Your task is to repeat the listing exactly.
>> Start
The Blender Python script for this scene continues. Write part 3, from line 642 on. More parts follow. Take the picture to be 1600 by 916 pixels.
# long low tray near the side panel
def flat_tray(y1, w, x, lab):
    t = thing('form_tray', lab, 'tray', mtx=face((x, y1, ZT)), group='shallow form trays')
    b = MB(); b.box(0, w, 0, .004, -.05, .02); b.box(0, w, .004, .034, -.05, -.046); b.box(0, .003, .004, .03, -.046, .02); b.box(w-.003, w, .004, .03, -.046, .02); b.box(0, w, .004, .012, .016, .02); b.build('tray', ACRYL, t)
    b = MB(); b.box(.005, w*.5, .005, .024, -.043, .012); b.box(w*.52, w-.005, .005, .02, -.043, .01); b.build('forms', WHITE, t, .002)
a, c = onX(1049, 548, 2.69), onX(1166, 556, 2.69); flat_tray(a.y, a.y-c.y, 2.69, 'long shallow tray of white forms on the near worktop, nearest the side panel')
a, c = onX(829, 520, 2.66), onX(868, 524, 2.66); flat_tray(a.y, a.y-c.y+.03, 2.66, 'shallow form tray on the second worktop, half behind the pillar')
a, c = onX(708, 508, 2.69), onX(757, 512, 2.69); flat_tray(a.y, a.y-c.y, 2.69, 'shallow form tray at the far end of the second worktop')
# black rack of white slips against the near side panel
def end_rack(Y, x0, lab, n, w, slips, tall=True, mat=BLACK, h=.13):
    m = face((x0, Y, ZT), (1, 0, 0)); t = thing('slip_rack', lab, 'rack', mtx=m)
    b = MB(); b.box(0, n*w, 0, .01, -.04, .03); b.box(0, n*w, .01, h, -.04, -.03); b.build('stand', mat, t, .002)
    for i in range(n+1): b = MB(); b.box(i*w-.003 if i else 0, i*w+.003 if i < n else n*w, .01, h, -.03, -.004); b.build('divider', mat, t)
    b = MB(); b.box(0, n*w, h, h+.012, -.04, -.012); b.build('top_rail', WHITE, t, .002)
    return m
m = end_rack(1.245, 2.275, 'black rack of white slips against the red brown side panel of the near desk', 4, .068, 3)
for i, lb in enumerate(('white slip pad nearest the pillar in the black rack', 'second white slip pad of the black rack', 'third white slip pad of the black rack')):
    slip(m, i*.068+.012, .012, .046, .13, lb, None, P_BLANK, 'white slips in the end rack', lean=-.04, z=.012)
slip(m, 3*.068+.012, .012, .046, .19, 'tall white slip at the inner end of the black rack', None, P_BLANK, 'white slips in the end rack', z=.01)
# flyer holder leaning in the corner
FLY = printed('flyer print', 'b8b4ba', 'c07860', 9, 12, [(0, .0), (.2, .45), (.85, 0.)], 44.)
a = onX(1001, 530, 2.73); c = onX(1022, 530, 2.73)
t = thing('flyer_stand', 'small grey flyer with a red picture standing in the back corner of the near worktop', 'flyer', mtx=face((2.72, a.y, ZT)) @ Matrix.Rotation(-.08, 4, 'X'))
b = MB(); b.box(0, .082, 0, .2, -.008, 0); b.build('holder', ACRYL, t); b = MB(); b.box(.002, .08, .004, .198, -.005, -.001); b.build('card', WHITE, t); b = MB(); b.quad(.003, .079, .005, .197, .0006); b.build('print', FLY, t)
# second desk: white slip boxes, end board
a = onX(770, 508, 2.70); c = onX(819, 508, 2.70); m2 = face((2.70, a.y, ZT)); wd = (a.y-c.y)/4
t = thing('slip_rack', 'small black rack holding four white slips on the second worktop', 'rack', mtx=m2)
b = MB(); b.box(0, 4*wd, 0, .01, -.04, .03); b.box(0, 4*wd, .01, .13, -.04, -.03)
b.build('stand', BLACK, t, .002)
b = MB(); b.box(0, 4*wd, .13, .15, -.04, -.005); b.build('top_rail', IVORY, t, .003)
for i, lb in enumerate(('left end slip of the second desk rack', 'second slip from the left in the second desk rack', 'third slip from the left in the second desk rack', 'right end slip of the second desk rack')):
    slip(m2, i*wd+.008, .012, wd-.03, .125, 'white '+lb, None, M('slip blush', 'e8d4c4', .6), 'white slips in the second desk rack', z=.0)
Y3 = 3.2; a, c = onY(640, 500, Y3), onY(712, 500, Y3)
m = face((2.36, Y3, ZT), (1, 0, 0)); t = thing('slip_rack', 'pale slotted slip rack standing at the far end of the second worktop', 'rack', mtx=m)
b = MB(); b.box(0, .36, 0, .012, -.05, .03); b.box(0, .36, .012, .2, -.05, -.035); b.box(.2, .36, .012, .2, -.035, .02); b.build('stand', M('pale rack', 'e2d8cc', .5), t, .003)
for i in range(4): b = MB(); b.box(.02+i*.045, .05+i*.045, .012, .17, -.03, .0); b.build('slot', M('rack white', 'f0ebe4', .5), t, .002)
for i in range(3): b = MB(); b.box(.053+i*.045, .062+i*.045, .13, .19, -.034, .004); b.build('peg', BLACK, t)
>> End
§ CORRECT ANSWER:
The Blender Python script for this scene continues. Write part 3, from line 642 on. More parts follow. Take the picture to be 1600 by 916 pixels.
# long low tray near the side panel
def flat_tray(y1, w, x, lab):
    t = thing('form_tray', lab, 'tray', mtx=face((x, y1, ZT)), group='shallow form trays')
    b = MB(); b.box(0, w, 0, .004, -.05, .02); b.box(0, w, .004, .034, -.05, -.046); b.box(0, .003, .004, .03, -.046, .02); b.box(w-.003, w, .004, .03, -.046, .02); b.box(0, w, .004, .012, .016, .02); b.build('tray', ACRYL, t)
    b = MB(); b.box(.005, w*.5, .005, .024, -.043, .012); b.box(w*.52, w-.005, .005, .02, -.043, .01); b.build('forms', WHITE, t, .002)
a, c = onX(1049, 548, 2.69), onX(1166, 556, 2.69); flat_tray(a.y, a.y-c.y, 2.69, 'long shallow tray of white forms on the near worktop, nearest the side panel')
a, c = onX(829, 520, 2.66), onX(868, 524, 2.66); flat_tray(a.y, a.y-c.y+.03, 2.66, 'shallow form tray on the second worktop, half behind the pillar')
a, c = onX(708, 508, 2.69), onX(757, 512, 2.69); flat_tray(a.y, a.y-c.y, 2.69, 'shallow form tray at the far end of the second worktop')
# black rack of white slips against the near side panel
def end_rack(Y, x0, lab, n, w, slips, tall=True, mat=BLACK, h=.13):
    m = face((x0, Y, ZT), (1, 0, 0)); t = thing('slip_rack', lab, 'rack', mtx=m)
    b = MB(); b.box(0, n*w, 0, .01, -.04, .03); b.box(0, n*w, .01, h, -.04, -.03); b.build('stand', mat, t, .002)
    for i in range(n+1): b = MB(); b.box(i*w-.003 if i else 0, i*w+.003 if i < n else n*w, .01, h, -.03, -.004); b.build('divider', mat, t)
    b = MB(); b.box(0, n*w, h, h+.012, -.04, -.012); b.build('top_rail', WHITE, t, .002)
    return m
m = end_rack(1.245, 2.275, 'black rack of white slips against the red brown side panel of the near desk', 4, .068, 3)
for i, lb in enumerate(('white slip pad nearest the pillar in the black rack', 'second white slip pad of the black rack', 'third white slip pad of the black rack')):
    slip(m, i*.068+.012, .012, .046, .13, lb, None, P_BLANK, 'white slips in the end rack', lean=-.04, z=.012)
slip(m, 3*.068+.012, .012, .046, .19, 'tall white slip at the inner end of the black rack', None, P_BLANK, 'white slips in the end rack', z=.01)
# flyer holder leaning in the corner
FLY = printed('flyer print', 'b8b4ba', 'c07860', 9, 12, [(0, .0), (.2, .45), (.85, 0.)], 44.)
a = onX(1001, 530, 2.73); c = onX(1022, 530, 2.73)
t = thing('flyer_stand', 'small grey flyer with a red picture standing in the back corner of the near worktop', 'flyer', mtx=face((2.72, a.y, ZT)) @ Matrix.Rotation(-.08, 4, 'X'))
b = MB(); b.box(0, .082, 0, .2, -.008, 0); b.build('holder', ACRYL, t); b = MB(); b.box(.002, .08, .004, .198, -.005, -.001); b.build('card', WHITE, t); b = MB(); b.quad(.003, .079, .005, .197, .0006); b.build('print', FLY, t)
# second desk: white slip boxes, end board
a = onX(770, 508, 2.70); c = onX(819, 508, 2.70); m2 = face((2.70, a.y, ZT)); wd = (a.y-c.y)/4
t = thing('slip_rack', 'small black rack holding four white slips on the second worktop', 'rack', mtx=m2)
b = MB(); b.box(0, 4*wd, 0, .01, -.04, .03); b.box(0, 4*wd, .01, .13, -.04, -.03)
b.build('stand', BLACK, t, .002)
b = MB(); b.box(0, 4*wd, .13, .15, -.04, -.005); b.build('top_rail', IVORY, t, .003)
for i, lb in enumerate(('left end slip of the second desk rack', 'second slip from the left in the second desk rack', 'third slip from the left in the second desk rack', 'right end slip of the second desk rack')):
    slip(m2, i*wd+.008, .012, wd-.03, .125, 'white '+lb, None, M('slip blush', 'e8d4c4', .6), 'white slips in the second desk rack', z=.0)
Y3 = 3.2; a, c = onY(640, 500, Y3), onY(712, 500, Y3)
m = face((2.36, Y3, ZT), (1, 0, 0)); t = thing('slip_rack', 'pale slotted slip rack standing at the far end of the second worktop', 'rack', mtx=m)
b = MB(); b.box(0, .36, 0, .012, -.05, .03); b.box(0, .36, .012, .2, -.05, -.035); b.box(.2, .36, .012, .2, -.035, .02); b.build('stand', M('pale rack', 'e2d8cc', .5), t, .003)
for i in range(4): b = MB(); b.box(.02+i*.045, .05+i*.045, .012, .17, -.03, .0); b.build('slot', M('rack white', 'f0ebe4', .5), t, .002)
for i in range(3): b = MB(); b.box(.053+i*.045, .062+i*.045, .13, .19, -.034, .004); b.build('peg', BLACK, t)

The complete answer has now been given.